SET EXERCISE >> Retype nothing except the lines below from the one with "Model this scene" through the one with "return m, nt, out", exactly, with images left out.

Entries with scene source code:
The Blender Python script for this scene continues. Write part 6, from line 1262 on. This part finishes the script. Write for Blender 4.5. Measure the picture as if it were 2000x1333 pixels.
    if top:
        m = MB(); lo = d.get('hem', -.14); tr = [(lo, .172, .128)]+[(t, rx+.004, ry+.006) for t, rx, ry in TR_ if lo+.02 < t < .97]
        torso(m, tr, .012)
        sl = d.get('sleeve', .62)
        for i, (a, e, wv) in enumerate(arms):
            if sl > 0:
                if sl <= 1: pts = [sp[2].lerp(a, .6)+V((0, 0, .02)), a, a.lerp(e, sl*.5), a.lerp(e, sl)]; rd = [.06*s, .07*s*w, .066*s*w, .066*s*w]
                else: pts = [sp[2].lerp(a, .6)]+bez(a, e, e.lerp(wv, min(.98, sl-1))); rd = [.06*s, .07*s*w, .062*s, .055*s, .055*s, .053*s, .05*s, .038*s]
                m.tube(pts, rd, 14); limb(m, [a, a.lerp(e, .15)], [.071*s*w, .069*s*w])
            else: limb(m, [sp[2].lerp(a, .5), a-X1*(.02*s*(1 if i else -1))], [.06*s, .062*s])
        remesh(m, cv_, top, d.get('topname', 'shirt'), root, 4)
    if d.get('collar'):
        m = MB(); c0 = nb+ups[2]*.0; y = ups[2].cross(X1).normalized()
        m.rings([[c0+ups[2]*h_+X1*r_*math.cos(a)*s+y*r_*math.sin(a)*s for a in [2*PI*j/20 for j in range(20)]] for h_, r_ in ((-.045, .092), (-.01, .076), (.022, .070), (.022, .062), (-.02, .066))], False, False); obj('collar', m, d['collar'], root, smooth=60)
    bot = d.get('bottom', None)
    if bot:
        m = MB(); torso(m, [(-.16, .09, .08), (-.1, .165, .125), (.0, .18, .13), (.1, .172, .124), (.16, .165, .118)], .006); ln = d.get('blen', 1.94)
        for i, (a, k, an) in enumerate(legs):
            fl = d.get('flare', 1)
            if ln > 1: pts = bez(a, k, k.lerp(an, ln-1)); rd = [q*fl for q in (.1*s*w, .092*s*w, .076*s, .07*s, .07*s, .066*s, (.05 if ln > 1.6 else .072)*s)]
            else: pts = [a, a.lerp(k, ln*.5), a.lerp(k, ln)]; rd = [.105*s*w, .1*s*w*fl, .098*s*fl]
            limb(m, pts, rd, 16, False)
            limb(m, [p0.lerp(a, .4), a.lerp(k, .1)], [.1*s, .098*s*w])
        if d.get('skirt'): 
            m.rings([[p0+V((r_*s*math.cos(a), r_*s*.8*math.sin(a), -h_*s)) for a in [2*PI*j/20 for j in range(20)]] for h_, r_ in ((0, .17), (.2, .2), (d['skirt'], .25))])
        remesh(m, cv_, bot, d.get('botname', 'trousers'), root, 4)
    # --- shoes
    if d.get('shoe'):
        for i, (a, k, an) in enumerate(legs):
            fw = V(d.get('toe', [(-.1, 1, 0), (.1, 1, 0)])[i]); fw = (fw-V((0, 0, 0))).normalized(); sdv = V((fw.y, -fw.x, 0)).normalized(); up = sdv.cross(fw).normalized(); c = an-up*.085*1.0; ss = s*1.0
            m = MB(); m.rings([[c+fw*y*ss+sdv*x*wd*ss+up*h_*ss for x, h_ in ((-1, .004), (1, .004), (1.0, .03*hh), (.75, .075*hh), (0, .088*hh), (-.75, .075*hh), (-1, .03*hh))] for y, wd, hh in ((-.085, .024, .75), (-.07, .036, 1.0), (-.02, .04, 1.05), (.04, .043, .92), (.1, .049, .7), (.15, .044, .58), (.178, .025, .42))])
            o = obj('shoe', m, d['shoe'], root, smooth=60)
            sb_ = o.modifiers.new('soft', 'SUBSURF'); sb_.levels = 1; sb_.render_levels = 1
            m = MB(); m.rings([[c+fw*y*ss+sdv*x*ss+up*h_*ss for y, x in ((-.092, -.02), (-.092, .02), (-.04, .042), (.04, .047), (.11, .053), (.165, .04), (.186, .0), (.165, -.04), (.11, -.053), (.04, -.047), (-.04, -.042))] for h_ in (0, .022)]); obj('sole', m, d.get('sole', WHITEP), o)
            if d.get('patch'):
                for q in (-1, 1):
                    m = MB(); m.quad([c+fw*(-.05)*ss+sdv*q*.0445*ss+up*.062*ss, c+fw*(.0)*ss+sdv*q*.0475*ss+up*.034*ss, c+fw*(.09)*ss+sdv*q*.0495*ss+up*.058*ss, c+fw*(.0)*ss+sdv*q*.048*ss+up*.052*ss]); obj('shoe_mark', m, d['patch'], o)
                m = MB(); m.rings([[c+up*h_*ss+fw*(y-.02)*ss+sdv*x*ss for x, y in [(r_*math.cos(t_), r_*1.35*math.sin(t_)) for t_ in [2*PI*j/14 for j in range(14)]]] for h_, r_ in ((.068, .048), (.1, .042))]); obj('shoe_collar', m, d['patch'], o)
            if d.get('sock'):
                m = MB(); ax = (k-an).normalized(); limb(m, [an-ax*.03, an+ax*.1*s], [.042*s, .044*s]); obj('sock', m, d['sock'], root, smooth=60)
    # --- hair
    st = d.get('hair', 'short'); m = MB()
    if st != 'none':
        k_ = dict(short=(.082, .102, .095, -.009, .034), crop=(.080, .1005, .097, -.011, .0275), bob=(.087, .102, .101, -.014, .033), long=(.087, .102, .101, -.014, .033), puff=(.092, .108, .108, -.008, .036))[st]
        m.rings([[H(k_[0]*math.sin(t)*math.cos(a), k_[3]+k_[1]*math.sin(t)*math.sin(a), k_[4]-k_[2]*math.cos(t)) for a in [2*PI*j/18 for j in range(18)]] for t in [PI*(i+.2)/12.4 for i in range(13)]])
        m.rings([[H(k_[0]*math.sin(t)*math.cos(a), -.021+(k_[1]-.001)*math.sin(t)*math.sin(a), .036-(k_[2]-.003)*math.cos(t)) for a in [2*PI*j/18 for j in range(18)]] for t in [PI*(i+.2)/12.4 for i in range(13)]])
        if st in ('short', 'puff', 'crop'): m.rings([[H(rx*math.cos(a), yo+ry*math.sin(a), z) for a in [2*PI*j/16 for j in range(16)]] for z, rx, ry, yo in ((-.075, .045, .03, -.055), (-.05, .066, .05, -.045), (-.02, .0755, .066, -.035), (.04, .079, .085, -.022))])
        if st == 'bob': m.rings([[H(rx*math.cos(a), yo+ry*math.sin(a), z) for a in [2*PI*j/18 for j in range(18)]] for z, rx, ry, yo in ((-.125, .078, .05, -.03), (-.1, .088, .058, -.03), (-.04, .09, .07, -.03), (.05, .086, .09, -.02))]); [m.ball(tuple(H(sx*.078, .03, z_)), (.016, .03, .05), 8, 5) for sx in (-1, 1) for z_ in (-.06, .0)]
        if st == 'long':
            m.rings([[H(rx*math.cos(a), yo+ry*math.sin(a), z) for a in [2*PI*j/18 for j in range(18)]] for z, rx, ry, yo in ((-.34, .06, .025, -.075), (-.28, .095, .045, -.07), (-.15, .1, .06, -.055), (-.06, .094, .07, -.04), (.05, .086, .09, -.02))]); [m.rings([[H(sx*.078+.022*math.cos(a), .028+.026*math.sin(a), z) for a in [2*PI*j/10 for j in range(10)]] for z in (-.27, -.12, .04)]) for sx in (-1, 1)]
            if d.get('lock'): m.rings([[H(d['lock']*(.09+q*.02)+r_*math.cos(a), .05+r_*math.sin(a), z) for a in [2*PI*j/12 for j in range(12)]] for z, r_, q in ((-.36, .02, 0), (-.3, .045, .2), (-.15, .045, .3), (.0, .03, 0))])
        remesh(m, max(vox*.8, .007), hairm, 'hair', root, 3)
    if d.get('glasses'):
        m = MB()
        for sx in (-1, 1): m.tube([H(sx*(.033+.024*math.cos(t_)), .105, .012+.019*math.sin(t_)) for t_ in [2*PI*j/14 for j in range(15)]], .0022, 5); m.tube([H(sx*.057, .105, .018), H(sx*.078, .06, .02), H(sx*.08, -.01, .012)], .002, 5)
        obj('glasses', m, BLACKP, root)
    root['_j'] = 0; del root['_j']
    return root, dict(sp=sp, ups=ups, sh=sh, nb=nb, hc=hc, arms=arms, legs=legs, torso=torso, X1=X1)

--

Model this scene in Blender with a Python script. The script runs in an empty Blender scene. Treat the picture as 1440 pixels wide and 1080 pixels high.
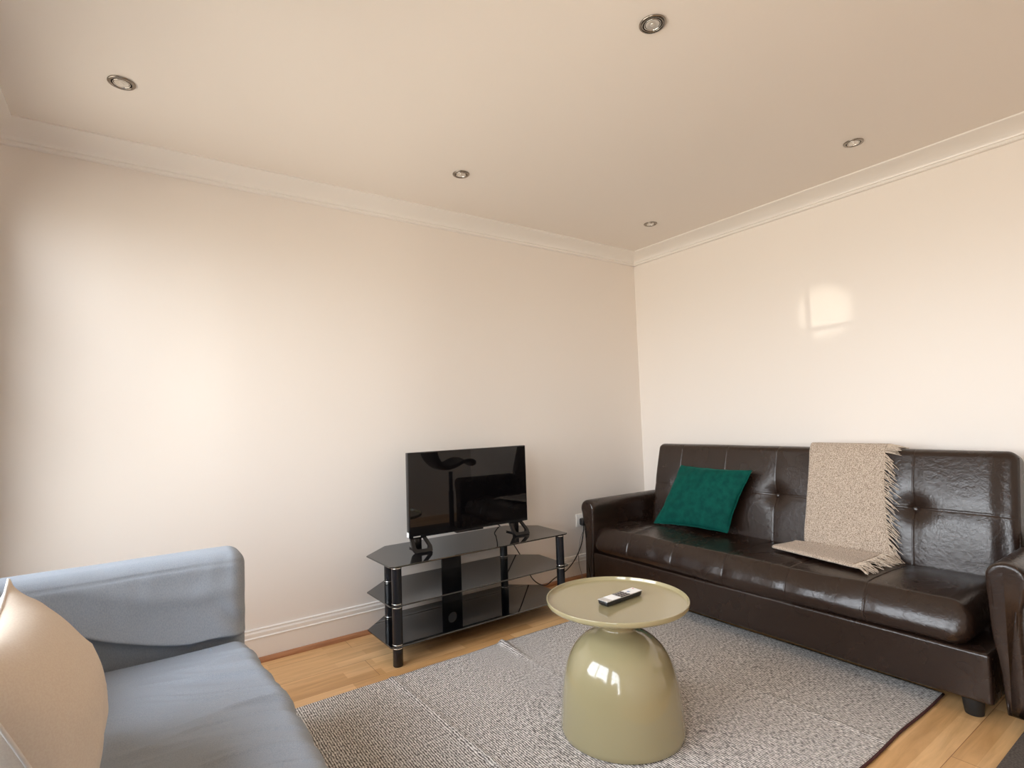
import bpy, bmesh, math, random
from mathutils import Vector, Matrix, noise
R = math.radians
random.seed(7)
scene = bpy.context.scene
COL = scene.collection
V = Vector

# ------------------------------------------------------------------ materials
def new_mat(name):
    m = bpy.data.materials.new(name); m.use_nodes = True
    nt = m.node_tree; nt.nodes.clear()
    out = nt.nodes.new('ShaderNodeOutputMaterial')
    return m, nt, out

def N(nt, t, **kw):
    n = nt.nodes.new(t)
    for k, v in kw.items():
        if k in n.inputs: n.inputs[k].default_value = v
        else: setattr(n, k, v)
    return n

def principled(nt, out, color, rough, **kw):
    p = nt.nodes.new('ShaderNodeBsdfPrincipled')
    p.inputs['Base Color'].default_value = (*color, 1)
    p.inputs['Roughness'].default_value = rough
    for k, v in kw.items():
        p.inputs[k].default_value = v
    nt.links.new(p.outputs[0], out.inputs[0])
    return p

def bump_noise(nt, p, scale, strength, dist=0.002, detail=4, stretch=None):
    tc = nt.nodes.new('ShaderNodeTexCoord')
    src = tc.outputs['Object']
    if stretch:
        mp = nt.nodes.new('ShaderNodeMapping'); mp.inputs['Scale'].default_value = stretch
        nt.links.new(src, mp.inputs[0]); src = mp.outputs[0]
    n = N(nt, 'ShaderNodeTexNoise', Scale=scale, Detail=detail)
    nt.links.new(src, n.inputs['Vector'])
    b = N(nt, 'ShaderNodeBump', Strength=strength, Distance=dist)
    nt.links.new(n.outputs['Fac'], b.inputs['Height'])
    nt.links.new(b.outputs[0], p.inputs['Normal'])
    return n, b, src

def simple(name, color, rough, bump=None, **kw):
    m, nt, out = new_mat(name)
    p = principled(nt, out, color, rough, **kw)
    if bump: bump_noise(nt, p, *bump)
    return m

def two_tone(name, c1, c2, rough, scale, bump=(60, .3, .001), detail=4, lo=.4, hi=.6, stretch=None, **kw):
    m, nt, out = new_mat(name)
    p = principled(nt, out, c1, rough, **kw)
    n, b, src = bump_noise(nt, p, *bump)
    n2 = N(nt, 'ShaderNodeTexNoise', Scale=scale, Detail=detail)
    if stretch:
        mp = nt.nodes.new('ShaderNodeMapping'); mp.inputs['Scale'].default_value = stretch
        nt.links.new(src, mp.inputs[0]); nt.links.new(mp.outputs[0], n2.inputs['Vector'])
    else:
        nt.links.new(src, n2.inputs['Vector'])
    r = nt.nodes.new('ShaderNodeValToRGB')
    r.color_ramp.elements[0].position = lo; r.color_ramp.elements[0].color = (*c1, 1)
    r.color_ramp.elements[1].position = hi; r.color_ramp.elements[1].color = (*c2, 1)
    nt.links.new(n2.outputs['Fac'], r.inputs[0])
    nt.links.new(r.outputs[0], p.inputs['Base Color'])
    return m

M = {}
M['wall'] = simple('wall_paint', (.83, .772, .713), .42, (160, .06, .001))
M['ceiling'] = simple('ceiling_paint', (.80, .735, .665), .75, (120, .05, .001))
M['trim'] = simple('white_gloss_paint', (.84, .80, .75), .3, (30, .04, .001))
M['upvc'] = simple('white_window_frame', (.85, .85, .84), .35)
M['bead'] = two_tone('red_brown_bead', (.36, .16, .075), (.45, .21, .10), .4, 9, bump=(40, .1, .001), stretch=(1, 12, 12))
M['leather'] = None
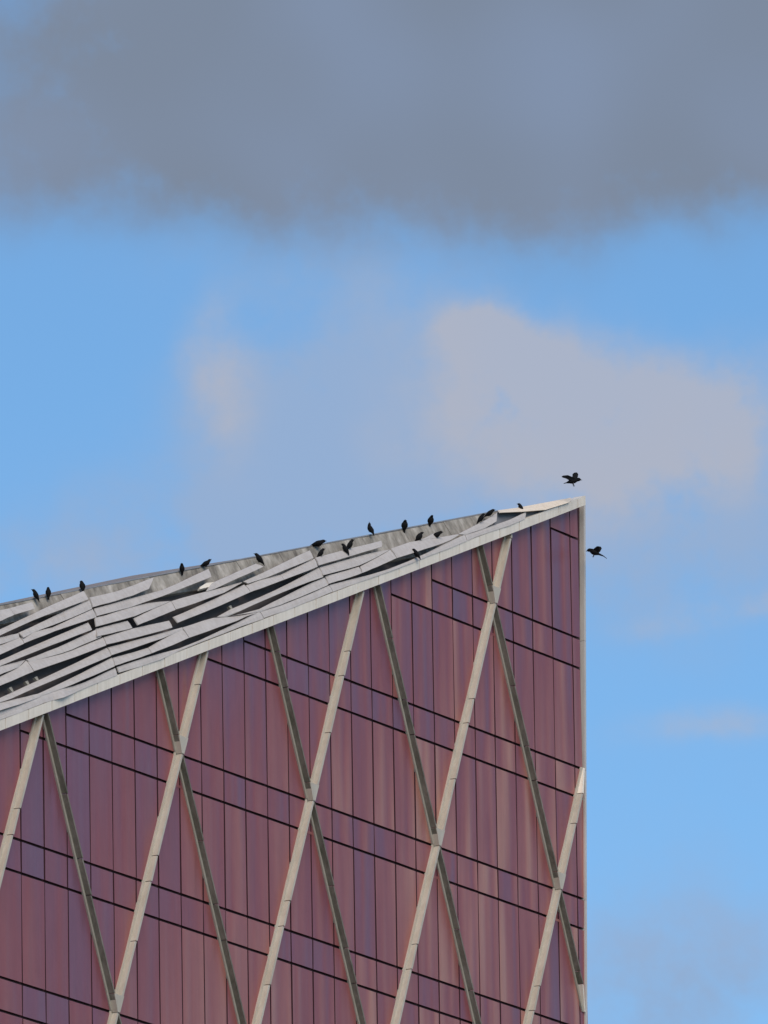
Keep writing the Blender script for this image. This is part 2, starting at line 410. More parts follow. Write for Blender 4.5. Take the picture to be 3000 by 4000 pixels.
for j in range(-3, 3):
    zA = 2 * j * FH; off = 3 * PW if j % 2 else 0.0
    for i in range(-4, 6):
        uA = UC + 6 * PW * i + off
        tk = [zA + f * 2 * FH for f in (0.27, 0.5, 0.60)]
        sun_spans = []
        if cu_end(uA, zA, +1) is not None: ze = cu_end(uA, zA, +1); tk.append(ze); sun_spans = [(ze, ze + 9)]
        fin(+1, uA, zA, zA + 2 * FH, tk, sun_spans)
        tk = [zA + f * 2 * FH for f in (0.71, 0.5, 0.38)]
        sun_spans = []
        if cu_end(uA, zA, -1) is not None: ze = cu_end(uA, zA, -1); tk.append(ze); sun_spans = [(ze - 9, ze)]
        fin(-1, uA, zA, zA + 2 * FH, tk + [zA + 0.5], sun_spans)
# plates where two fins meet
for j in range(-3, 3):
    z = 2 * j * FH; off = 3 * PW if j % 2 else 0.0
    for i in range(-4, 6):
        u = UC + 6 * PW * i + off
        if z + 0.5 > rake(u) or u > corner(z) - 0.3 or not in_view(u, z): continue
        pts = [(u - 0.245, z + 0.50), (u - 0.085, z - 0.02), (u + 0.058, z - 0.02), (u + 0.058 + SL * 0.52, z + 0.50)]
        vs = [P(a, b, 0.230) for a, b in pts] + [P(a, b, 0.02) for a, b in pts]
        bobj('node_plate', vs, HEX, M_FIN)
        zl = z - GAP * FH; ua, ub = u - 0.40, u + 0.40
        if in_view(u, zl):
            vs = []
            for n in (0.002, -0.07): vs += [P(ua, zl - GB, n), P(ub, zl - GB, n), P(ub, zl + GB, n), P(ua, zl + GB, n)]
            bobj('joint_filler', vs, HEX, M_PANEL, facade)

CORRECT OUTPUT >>
Model this scene in Blender with a Python script. The script runs in an empty Blender scene. Treat the picture as 1440 pixels wide and 1080 pixels high.
import bpy, bmesh, math, random
from mathutils import Vector, Matrix, noise
R = math.radians
random.seed(7)
scene = bpy.context.scene
COL = scene.collection
V = Vector

# ------------------------------------------------------------------ materials
def new_mat(name):
    m = bpy.data.materials.new(name); m.use_nodes = True
    nt = m.node_tree; nt.nodes.clear()
    out = nt.nodes.new('ShaderNodeOutputMaterial')
    return m, nt, out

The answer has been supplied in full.